Provided data:
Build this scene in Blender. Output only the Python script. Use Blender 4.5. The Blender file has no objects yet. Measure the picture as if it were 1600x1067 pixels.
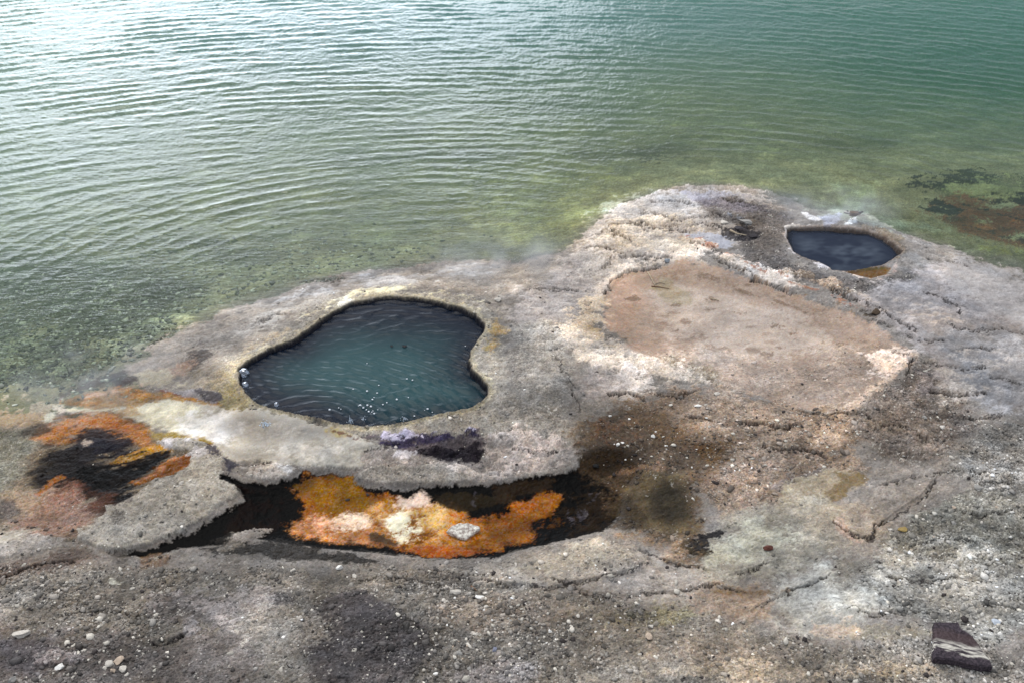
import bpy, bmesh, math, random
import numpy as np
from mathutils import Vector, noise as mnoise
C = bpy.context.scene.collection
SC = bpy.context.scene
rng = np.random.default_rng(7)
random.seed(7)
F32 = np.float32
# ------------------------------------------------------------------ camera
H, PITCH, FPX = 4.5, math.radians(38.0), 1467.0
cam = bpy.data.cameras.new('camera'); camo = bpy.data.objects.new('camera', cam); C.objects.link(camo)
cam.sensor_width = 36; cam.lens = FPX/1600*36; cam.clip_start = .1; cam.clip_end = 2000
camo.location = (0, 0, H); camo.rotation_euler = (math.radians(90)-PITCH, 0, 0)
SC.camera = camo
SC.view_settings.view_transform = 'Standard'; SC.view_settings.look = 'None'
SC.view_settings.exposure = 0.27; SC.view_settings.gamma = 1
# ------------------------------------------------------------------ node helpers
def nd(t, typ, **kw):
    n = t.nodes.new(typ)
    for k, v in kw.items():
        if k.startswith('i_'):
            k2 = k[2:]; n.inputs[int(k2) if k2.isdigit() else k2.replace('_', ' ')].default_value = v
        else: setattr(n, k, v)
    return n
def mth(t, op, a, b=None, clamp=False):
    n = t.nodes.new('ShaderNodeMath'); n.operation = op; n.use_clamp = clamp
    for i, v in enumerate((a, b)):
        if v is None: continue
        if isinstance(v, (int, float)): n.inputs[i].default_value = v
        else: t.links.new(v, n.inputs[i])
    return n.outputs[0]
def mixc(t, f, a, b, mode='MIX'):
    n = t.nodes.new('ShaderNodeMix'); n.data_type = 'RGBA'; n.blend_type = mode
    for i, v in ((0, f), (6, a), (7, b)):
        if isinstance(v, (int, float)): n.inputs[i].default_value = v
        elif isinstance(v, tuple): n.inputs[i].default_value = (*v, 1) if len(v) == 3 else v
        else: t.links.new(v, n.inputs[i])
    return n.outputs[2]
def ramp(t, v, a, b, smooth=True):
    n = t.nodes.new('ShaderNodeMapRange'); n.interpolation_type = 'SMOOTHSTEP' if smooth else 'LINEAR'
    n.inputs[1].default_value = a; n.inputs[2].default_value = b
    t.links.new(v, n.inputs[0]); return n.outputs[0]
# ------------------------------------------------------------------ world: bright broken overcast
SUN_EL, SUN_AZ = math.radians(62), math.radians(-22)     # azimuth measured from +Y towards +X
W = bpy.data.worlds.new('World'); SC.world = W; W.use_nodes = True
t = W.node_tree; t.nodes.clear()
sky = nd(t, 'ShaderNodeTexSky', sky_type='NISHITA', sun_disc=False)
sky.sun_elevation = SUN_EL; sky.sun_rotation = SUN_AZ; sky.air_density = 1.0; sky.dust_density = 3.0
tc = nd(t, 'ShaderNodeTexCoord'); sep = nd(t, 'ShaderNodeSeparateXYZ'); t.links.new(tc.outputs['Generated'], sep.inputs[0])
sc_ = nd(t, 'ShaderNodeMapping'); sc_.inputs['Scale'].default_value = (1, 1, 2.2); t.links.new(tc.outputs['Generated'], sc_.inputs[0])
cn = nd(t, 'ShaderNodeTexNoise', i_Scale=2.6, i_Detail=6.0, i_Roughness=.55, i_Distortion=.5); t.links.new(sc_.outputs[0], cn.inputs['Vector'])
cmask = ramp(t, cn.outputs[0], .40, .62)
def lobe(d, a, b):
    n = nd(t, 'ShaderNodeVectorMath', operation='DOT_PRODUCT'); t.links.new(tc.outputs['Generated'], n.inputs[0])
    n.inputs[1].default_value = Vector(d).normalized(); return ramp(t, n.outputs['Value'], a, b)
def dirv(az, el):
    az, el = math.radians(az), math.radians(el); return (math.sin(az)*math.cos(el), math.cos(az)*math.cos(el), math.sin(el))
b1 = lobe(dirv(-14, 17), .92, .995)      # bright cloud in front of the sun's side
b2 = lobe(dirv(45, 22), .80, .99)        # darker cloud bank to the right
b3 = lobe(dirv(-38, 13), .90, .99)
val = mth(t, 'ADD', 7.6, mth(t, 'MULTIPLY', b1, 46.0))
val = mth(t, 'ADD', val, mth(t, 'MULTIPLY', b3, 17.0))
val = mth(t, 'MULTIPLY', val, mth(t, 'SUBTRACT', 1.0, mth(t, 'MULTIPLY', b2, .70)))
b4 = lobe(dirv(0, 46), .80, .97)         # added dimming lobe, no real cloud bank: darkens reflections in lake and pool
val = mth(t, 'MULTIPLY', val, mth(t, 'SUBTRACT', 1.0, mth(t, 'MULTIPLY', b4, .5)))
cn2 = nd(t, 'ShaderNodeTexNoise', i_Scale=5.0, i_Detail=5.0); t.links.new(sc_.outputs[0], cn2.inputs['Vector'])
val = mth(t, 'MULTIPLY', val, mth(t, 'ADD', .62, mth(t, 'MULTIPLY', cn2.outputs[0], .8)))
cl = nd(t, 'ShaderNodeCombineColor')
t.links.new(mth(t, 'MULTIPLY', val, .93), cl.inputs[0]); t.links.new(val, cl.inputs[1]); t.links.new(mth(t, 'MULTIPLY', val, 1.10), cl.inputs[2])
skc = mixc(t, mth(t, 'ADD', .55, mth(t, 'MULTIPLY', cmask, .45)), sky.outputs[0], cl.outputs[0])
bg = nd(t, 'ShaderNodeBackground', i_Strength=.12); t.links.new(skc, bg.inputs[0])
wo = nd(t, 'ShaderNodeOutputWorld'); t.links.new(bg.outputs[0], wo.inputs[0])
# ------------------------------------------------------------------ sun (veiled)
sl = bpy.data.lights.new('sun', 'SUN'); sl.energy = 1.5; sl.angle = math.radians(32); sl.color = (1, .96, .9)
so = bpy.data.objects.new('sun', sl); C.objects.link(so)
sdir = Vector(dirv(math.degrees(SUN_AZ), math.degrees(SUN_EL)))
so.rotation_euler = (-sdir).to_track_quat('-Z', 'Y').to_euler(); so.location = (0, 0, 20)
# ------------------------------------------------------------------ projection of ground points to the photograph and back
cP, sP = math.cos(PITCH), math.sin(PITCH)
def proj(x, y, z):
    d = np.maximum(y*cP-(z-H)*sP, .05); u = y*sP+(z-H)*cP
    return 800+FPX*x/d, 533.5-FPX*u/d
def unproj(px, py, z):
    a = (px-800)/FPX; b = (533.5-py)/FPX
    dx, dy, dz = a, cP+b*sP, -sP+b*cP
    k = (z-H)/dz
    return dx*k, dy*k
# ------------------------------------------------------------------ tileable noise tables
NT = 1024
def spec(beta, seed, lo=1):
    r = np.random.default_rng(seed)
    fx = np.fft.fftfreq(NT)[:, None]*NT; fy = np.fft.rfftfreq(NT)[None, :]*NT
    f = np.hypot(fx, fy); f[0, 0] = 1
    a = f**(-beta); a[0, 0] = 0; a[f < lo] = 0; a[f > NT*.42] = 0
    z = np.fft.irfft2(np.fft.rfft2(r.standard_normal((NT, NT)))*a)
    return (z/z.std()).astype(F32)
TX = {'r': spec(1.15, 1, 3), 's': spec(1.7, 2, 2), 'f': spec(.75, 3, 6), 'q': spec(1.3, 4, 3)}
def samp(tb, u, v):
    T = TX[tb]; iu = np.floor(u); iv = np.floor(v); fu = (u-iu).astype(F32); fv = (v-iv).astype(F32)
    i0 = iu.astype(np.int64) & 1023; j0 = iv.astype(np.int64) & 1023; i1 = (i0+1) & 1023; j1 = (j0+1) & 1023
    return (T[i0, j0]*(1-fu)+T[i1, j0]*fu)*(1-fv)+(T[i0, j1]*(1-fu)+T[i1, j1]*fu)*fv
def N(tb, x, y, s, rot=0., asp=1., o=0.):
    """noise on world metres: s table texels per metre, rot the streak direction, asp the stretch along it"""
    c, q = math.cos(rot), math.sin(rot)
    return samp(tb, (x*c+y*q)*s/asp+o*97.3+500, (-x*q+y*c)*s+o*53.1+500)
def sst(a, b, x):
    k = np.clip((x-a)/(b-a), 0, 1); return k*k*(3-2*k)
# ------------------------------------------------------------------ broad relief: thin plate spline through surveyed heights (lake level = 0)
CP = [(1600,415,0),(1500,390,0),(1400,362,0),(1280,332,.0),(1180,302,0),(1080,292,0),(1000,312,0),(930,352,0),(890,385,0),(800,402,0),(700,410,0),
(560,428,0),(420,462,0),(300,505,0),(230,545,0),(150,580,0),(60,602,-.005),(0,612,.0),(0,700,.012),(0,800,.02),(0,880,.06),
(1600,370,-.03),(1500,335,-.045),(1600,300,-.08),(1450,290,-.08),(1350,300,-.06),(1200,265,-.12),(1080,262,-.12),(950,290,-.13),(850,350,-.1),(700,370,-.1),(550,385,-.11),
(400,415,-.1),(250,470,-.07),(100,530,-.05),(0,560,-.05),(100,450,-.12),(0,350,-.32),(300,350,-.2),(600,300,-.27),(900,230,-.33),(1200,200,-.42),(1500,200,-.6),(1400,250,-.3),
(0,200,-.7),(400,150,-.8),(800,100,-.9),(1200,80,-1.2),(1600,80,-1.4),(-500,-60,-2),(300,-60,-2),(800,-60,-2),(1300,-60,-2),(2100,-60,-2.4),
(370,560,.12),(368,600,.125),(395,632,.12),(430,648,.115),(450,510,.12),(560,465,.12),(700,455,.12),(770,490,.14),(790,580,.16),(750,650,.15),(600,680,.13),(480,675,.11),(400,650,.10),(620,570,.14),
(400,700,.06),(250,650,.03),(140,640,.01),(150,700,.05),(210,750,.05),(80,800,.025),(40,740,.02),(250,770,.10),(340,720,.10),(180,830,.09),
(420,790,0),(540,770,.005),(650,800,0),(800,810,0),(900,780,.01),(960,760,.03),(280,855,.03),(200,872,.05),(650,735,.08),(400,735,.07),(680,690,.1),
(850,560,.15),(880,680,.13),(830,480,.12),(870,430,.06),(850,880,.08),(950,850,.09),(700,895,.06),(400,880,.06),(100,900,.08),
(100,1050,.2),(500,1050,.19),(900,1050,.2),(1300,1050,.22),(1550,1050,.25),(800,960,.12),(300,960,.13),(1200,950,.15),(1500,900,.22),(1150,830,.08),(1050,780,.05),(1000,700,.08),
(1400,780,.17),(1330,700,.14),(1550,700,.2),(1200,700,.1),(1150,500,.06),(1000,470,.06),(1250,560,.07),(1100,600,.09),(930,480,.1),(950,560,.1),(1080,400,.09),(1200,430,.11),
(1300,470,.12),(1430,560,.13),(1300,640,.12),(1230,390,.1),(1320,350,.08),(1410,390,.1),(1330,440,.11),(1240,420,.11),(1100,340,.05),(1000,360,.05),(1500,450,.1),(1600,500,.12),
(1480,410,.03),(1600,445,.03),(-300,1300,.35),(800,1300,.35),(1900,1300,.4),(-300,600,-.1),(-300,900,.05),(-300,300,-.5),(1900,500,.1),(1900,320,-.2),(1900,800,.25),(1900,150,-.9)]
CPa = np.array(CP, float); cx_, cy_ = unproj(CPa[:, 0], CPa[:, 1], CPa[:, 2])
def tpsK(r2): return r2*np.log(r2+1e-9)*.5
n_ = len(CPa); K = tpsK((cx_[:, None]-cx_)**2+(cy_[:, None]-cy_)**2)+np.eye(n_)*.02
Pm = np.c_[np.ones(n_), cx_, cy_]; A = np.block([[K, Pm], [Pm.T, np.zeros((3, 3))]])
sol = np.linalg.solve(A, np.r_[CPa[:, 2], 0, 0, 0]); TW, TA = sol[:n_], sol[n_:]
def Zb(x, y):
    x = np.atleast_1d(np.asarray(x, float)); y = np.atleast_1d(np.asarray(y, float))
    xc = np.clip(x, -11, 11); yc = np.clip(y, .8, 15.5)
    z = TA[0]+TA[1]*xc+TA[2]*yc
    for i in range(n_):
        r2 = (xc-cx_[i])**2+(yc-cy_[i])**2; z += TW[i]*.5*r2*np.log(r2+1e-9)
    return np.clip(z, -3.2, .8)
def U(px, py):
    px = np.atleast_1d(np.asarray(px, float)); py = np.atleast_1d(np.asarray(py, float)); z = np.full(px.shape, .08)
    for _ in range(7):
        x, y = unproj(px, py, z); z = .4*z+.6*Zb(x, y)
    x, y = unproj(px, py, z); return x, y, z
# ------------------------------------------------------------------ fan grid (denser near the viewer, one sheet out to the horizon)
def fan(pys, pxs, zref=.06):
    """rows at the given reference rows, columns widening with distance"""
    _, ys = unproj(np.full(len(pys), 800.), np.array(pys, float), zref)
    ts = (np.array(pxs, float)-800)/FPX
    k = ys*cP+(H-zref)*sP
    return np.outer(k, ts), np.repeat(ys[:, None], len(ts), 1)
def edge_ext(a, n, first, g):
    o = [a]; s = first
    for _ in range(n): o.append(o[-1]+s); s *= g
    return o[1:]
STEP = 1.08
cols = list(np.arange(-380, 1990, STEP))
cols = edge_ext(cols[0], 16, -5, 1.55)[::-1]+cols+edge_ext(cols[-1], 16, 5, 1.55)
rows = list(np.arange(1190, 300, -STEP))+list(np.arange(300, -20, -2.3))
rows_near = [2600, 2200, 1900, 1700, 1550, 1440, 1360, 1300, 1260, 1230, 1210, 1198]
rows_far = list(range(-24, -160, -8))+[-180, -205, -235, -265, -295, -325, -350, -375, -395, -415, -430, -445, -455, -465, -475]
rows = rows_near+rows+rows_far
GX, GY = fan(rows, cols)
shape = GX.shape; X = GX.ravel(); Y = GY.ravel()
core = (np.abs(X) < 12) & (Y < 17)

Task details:
Which lines include the word "objects"? Copy every one of them.

The answer:
Build this scene in Blender. Output only the Python script. Use Blender 4.5. The Blender file has no objects yet. Measure the picture as if it were 1600x1067 pixels.
cam = bpy.data.cameras.new('camera'); camo = bpy.data.objects.new('camera', cam); C.objects.link(camo)
so = bpy.data.objects.new('sun', sl); C.objects.link(so)